----- Collected material -----
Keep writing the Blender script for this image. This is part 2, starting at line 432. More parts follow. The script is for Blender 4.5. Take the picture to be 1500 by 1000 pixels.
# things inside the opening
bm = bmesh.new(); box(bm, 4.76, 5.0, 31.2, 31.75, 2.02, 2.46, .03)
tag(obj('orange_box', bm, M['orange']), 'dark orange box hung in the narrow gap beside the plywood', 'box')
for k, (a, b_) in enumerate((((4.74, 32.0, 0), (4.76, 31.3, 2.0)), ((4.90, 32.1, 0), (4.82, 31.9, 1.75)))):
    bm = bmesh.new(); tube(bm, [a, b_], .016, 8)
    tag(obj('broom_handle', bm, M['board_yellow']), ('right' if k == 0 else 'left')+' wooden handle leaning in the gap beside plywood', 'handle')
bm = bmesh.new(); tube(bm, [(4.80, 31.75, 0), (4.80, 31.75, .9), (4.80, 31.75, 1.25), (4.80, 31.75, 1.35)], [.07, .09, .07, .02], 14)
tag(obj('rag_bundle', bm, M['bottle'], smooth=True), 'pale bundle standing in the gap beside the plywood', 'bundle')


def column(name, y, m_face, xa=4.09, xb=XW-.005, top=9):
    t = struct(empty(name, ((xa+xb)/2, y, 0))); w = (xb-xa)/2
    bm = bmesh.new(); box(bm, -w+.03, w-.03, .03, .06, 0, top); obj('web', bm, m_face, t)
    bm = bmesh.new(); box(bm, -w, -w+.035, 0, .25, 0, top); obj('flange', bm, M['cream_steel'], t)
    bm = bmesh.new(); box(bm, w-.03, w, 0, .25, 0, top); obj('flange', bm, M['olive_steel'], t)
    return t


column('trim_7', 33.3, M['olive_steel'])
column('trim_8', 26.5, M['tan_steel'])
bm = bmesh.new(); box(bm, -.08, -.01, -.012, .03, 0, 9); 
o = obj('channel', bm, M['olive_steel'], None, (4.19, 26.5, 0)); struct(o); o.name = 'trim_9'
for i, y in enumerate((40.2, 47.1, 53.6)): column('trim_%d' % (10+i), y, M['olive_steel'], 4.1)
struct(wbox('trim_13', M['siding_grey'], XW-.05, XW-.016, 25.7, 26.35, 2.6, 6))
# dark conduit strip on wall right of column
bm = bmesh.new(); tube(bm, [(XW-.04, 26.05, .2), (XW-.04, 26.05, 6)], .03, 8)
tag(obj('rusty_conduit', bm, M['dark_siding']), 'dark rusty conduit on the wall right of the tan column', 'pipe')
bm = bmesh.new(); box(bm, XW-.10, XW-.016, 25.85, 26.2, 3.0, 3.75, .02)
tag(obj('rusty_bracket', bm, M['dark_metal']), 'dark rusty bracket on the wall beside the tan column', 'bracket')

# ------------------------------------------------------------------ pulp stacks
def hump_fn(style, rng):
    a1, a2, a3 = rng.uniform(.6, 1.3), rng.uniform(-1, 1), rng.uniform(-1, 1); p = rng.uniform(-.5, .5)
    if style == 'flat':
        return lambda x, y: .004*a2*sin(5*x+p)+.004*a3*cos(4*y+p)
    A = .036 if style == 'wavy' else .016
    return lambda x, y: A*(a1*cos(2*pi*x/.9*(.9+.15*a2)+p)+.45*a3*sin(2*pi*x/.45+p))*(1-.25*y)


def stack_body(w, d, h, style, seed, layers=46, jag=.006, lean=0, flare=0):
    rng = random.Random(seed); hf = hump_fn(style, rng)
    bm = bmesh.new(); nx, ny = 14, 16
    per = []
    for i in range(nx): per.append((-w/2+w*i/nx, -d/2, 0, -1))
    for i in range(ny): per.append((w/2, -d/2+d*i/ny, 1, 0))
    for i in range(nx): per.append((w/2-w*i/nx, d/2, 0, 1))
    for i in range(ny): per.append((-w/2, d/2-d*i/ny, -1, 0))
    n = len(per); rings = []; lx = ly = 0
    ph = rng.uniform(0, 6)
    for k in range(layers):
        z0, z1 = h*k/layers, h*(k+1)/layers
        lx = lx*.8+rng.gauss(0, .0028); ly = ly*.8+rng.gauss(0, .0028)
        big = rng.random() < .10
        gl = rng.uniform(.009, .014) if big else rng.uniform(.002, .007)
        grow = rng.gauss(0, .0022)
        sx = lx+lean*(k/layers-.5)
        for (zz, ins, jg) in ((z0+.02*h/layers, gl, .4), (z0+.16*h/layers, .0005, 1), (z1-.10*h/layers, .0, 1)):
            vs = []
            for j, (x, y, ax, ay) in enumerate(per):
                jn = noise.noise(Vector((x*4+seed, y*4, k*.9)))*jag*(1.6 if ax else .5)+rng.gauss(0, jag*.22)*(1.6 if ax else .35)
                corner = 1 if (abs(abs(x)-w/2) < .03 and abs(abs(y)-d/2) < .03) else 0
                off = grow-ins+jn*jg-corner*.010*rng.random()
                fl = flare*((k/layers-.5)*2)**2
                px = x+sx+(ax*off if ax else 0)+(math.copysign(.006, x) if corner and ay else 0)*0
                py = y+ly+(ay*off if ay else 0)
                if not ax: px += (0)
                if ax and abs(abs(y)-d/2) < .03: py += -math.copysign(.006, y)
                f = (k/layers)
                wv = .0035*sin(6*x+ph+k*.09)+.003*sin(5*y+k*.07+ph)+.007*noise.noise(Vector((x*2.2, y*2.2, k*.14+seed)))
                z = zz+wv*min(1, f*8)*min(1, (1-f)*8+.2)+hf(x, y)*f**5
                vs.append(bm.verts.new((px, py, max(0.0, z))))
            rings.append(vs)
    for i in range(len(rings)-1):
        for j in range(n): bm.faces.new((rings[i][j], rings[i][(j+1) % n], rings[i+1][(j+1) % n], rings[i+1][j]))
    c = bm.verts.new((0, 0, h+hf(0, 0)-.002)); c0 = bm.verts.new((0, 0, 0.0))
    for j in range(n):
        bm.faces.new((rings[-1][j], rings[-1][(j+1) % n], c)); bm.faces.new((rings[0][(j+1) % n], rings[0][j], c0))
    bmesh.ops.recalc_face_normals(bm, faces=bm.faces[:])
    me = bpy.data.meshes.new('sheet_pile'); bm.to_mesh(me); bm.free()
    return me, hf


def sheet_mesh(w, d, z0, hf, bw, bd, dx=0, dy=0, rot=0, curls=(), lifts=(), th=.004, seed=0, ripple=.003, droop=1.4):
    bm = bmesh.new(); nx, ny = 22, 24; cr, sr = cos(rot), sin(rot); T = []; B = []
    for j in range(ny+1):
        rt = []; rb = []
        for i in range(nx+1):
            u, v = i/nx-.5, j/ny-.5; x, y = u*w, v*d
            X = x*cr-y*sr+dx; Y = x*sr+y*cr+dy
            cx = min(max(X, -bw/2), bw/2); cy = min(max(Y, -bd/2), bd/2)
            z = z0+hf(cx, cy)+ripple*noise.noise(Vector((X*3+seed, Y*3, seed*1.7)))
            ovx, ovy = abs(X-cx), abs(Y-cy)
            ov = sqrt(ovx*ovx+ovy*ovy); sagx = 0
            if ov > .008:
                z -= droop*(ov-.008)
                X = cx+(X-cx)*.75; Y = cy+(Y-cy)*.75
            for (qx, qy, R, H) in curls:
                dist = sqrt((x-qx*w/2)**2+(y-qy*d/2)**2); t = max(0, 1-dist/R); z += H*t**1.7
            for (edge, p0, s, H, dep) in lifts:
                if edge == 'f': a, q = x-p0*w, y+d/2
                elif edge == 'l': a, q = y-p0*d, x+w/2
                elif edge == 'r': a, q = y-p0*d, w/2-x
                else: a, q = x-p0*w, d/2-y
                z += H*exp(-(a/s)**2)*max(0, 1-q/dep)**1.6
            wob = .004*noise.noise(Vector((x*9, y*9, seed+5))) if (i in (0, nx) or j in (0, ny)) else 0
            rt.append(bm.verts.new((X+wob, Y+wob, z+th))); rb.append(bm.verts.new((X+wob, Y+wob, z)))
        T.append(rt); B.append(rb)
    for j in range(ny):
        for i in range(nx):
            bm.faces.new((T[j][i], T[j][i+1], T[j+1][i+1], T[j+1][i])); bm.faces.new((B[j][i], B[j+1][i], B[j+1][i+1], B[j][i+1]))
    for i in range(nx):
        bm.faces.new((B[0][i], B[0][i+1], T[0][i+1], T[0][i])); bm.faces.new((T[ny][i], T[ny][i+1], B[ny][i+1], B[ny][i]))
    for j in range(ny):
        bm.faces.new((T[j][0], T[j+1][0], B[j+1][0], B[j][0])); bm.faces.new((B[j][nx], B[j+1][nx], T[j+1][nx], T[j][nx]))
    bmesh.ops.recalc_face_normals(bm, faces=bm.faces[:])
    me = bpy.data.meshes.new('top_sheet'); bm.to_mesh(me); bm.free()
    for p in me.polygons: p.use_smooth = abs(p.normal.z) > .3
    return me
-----
Aim: Within the material above, extract exactly the lines that start at the line containing "column('trim_7', 33.3, M['olive_steel'])" and stop after the line containing "tag(obj('rusty_bracket', bm, M['dark_metal']), 'dark", and only those.

Exercise solution:
column('trim_7', 33.3, M['olive_steel'])
column('trim_8', 26.5, M['tan_steel'])
bm = bmesh.new(); box(bm, -.08, -.01, -.012, .03, 0, 9); 
o = obj('channel', bm, M['olive_steel'], None, (4.19, 26.5, 0)); struct(o); o.name = 'trim_9'
for i, y in enumerate((40.2, 47.1, 53.6)): column('trim_%d' % (10+i), y, M['olive_steel'], 4.1)
struct(wbox('trim_13', M['siding_grey'], XW-.05, XW-.016, 25.7, 26.35, 2.6, 6))
# dark conduit strip on wall right of column
bm = bmesh.new(); tube(bm, [(XW-.04, 26.05, .2), (XW-.04, 26.05, 6)], .03, 8)
tag(obj('rusty_conduit', bm, M['dark_siding']), 'dark rusty conduit on the wall right of the tan column', 'pipe')
bm = bmesh.new(); box(bm, XW-.10, XW-.016, 25.85, 26.2, 3.0, 3.75, .02)
tag(obj('rusty_bracket', bm, M['dark_metal']), 'dark rusty bracket on the wall beside the tan column', 'bracket')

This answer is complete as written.